ELI5: Why don't game designers just use real world physics equations in games?

"Checking distance" isn't really the best way to put it maybe? Quad trees are a data structure for the objects themselves.

So because quadtrees are a robust tool and there's way more than "a few" ways to use them to save you work I'm not going to try to give a specific example, I'm just going to give a general ELI5 that will hopefully make sense.

I have a point traveling through space and I want to know what it's going to collide with yeah? For convenience's sake let's say the "point" is YOU and the region it's going through is the earth.

Now checking if you're colliding with every object on earth is VERY hard but it turns out that we've mapped "partitions" onto the earth and we are going to use that to keep us from having to check every single object on earth to see if you're colliding with it.

What the hell does that mean?

  • Are you in the americas, eurasia, or other? Americas
  • Are you in north, central, or south america? North america
  • Are you in Canada, Mexico, or the US? US
  • PST, EST, Other? PST
  • CA, NV+OR, or WA? CA
  • North, south, central? South
  • Greater LA, San Diego, or other? Greater LA...

I'll stop there because this should be enough to illustrate the point without mapping it onto a quadtree function itself. (because there are actually lots of ways you could implement this and I'm trying to describe the general idea of it not a specific implementation)

A quad tree is a structure for partitioning up space that essentially has one goal to be able to answer very general questions about "are you left of that or right of that" or "are you above that or below that"? If you're not familiar with the concept of "bin search" or O(log n) time that doesn't sound amazing so I used a series of similar "which of these 3 are you questions" to make (essentially) "7 very simple comparisons" and determine which city the object was in, eliminating literally 99% of the objects on earth from even having to be considered in collision right?
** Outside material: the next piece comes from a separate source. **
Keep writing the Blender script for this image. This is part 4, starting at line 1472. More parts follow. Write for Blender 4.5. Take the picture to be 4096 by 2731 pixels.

Getting away from the metaphor, that's the whole point of quad tree. By making a handful of similar "drill down comparisons" for each object in the scene then holding that information basically static and only having to requery when an object is in motion we basically obtain the ability to say "For each object that is in motion, are you hitting this, this or this? (the three "this"s are different for each object of course) then you aren't hitting anything."